Review Within A Review
My old pal Sourdough Jackson just gifted me with his five new books: That Old Science Fiction -- his history of early SciFi, Torpedo Junction -- alternate-history World War Two, and Wurst Contact -- a trilogy about future space exploration, all three of which I found with their covers torn off because the stupid delivery man put them not into or on top of the mailbox but on the ground inside the fence where our tenant's dogs could get at them. *Sigh*. So far, I've almost finished That Old Science Fiction, which is a brilliant and concise history of pre-1970 Science Fiction, its perpetrators and its fandom.
I particularly liked his chapter on Eric Frank Russell, one of my favorite authors who has been undeservedly forgotten in recent years. Yes, I recognized --with much fond amusement -- all the stories mentioned, all these years later, for Russell was a very memorable writer. What I mourned is all of Russell's books that Sourdough didn't mention, such as Sinister Barrier, Sentinels From Space, and above all Wasp -- possibly Russell's greatest novel.
Terry Pratchett once called Wasp the world's funniest terrorist handbook, and wished that he had written it. When I first read it I was involved up to my eyebrows in the antiwar movement, Women's Lib, radical Labor -- via the Wobblies -- and associated reform movements, so I fully agreed with Pratchett, and did indeed use it as a tactical handbook. Basically it's a tale of an Earth secret agent, planted on an enemy planet, and all the tools and tricks he uses to disrupt (successfully!) that planet's government. The sheer detail of those tools and tactics were enough to make me wonder if Russell himself had ever been such an agent, or at least in contact with those who were.

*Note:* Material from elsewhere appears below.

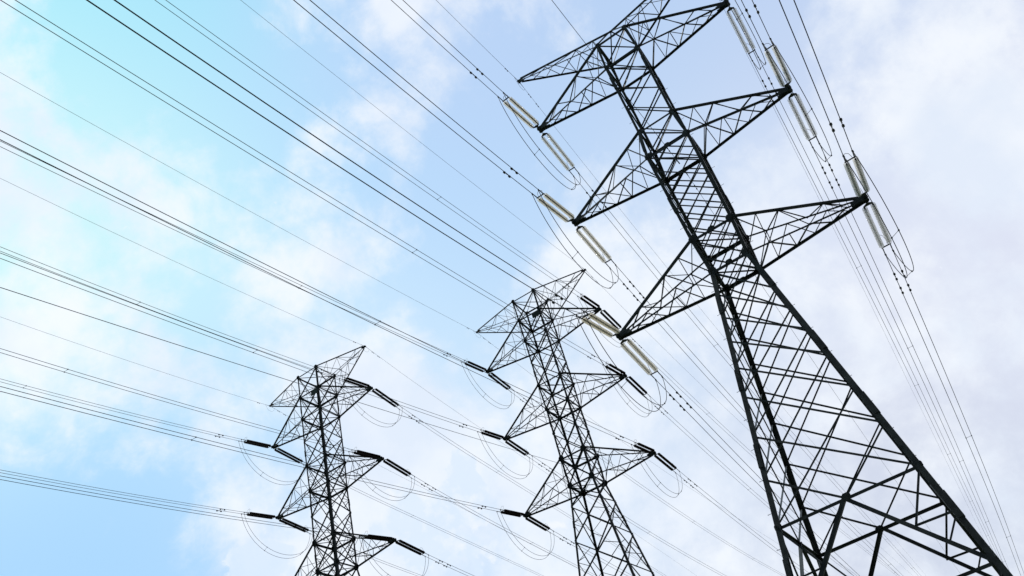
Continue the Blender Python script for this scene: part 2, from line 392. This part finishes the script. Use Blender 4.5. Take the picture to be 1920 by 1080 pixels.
    # --- arms
    def arm(name, s, tipx, tipz, up_pts, lo_pts, lab, bays, chord, lace):
        """up_pts and lo_pts: (point at sy=-1, point at sy=+1) where the chords leave the body"""
        tip = V(s*tipx, 0, tipz+H)
        bm = bmesh.new()
        e = .13
        def tp(sy, k): return tip+V(-s*.25, sy*e, (.1 if k == 0 else -.1))
        ch = {}
        for k, pts in ((0, up_pts), (1, lo_pts)):
            for j, sy in ((0, -1), (1, 1)): ch[(k, sy)] = (pts[j], tp(sy, k))
        single = (up_pts[0]-up_pts[1]).length < .01
        P = lambda k, sy, f: ch[(k, sy)][0].lerp(ch[(k, sy)][1], f)
        fr = [0]+[1-(1-i/bays)**1.15 for i in range(1, bays)]+[1]
        def mem(p, q, sz, n):
            if (p-q).length > .35: angle(bm, p, q, sz, (q-p).cross(n), -n)
        for i in range(bays):
            f0, f1 = fr[i], fr[i+1]; fm = (f0+f1)/2
            last = i == bays-1
            sz = lace*(1-.25*i/bays)
            # vertical sides, front and back: a zigzag, with an upright in the deep first bay
            for sy in (-1, 1):
                n = V(0, sy, 0); u = i % 2
                if last: continue
                mem(P(u, sy, f0) if i else P(1, sy, 0), P(1-u, sy, f1) if i else P(0, sy, f1), sz, n)
                if i == 0: mem(P(1, sy, f1), P(0, sy, f1), sz*.8, n)
                if i == 1: mem(P(1, sy, f0), P(0, sy, f1), sz, n)
            # top and bottom
            for k in (0, 1):
                if single and k == 0: continue
                n = V(0, 0, 1 if k == 0 else -1)
                if last: continue
                j = 1 if (i+k) % 2 else -1
                mem(P(k, j, f0), P(k, -j, f1), sz*(1.15 if k else .9), n)
                if i == 2 and k: mem(P(k, -1, f0), P(k, 1, f0), sz, n)
        o_ = link_mesh(name, bm, mt, root)
        for (k, sy), (p, q) in ch.items():
            if single and k == 0 and sy == 1: continue
            bm = bmesh.new()
            angle(bm, p, q, chord*(1.0 if (k, sy) in ((1, 1), (0, -1)) else .8), V(0, -sy, 0), V(0, 0, -1 if k else 1))
            link_mesh('chord', bm, mt, o_)
        bm = bmesh.new()
        big = name == 'cross_arm'
        hw, hh, hl = (.20, .24, .42) if big else (.12, .13, .30)
        if not near: hw, hh, hl = hw*.95, hh*.9, hl*.95
        pts = [(-hl*2.3, -hh*.5), (-hl*.2, -hh), (hl*.25, -hh), (hl*.45, -hh*.5), (hl*.45, hh*.5), (hl*.25, hh), (-hl*.2, hh), (-hl*2.3, hh*.5)]
        for oy in (-hw, hw-.04):
            prism(bm, tip+V(0, oy, 0), tip+V(0, oy+.04, 0), pts, V(s, 0, 0), V(0, 0, 1))
        if big:
            box(bm, tip+V(0, 0, 0), hl*.5, hw*3.0, hh*1.2); box(bm, tip+V(-s*hl*.5, 0, 0), .05, hw*1.9, hh*1.5)
        tube(bm, [tip+V(0, -hw*1.8, 0), tip+V(0, hw*1.8, 0)], hh*.35, 8)
        link_mesh('tip_plate', bm, mt, o_)
        return o_
    lv = {1: (1, 2), 2: (3, 4), 3: (5, 6)}
    for l in (1, 2, 3):
        a, b = lv[l]
        for s in (-1, 1):
            up = (cor(s, -1, zz[a]), cor(s, 1, zz[a])); lo = (cor(s, -1, zz[b]), cor(s, 1, zz[b]))
            arm('cross_arm', s, ARM[g][l], ZT[g][l], up, lo, None, 6 if near else 5, .165 if near else .175, LC)
    for s in (-1, 1):
        if near:
            ap = V(0, 0, 28.6+H); up = (ap, ap)
            arm('earth_wire_arm', s, ARM[g][0], ZT[g][0], up, (cor(s, -1, zz[1]), cor(s, 1, zz[1])), None, 6, .13, LC*.8)
            bm = bmesh.new()
            angle(bm, ap, cor(s, -1, zz[1]), .11, (1, 0, 0), (0, 0, 1)); angle(bm, ap, cor(s, 1, zz[1]), .11, (1, 0, 0), (0, 0, 1))
            link_mesh('peak_strut', bm, mt, root)
        else:
            arm('earth_wire_arm', s, ARM[g][0], ZT[g][0], (cor(s, -1, zz[0]), cor(s, 1, zz[0])), (cor(s, -1, zz[1]), cor(s, 1, zz[1])), None, 5, .12, LC*.85)
    if not near:
        bm = bmesh.new(); c = cor(1, -1, zz[1]); 
        box(bm, c+V(-.75, -.06, -.55), 1.25, .03, .85); 
        tag(link_mesh('warning_plate', bm, M_PLATE, root), 'blank dark green plate')
        for z in (7.5,):
            for sx, sy in corners:
                bm = bmesh.new(); c = cor(sx, sy, z)
                plate(bm, c+V(-sx*.14, sy*.006, 0), V(1, 0, 0), V(0, 0, 1), .42, .5, .03)
                link_mesh('gusset_plate', bm, mt, root)
    # footings
    for sx, sy in corners:
        bm = bmesh.new(); c = cor(sx, sy, -H); c.z = 0
        box(bm, c+V(0, 0, .12), 1.1, 1.1, .5); link_mesh('concrete_footing', bm, mat_conc, root)
    return root
mat_conc = mat('footing_concrete', (.28, .27, .25), .9, 0, col2=(.36, .35, .32), noise_scale=4, bump=.3)
for t in range(3): make_pylon(t)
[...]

Wasp's popularity took a sudden downturn after 9/11/01, as readers noted how (from Tor's Alan Brown) "In portraying many of the tactics of irregular warfare...the book also takes us into morally dubious territory -- a fact made even more clear in the wake of recent events". That's quite true; Russell's hero disrupts the local enemy government by not only creating a fake protest movement -- to keep the secret police distracted and looking incompetent -- but by subtle economic warfare, suborning local organized crime into performing assassinations and sabotage, which are then blamed on the fake protest movement, and other questionable tactics. As Brown notes, the hero of Wasp "may be fighting for 'our' side, but he does so in ways that make us deeply uncomfortable". So the book sank into Out-Of-Print obscurity.
That, in my not-so-humble opinion, is a serious mistake. If Wasp were commonly read today, a lot of people would recognize the agent's tactics as social phenomena being practiced right now, right here, and in US allied societies. There's nothing paranoid in admitting that the US and friends do have enemies out there in the world, some of whom certainly do use tactics like these. Yes, we are currently being "wasped", "gaslighted" and disrupted in subtle ways. Likely perpetrators are obvious enough. The government of China has been obsessed with conquering the world (often by economic warfare, regardless of its disastrous consequences to China itself) ever since the Ming dynasty. Communist Russia, on Lenin's orders, infiltrated and began corrupting our educational system a century ago, and certainly hasn't given up its hold on such a handy tool. The Caliphate -- the quiet and otherwise unlabeled association of the ambitious Muslim governments and organizations -- is certainly not displeased with the current fashion for denigrating the Christian and Jewish religions in the western countries. All of them are busy pushing their own agendas, and only the effects are visible.
Knowing who's to blame is less important than knowing what to do about it, and that has to start with recognizing that: A) our society is under attack, and B) how. Each individual tactic can be thwarted once we realize that it's happening. When it comes to recognizing the tactics, I can't think of a better guide than Eric Frank Russell's Wasp, not to mention his other books. So I want to thank Sourdough for that particular chapter in That Old Science Fiction, not to mention the rest of the book. I can't wait to read the resst of them.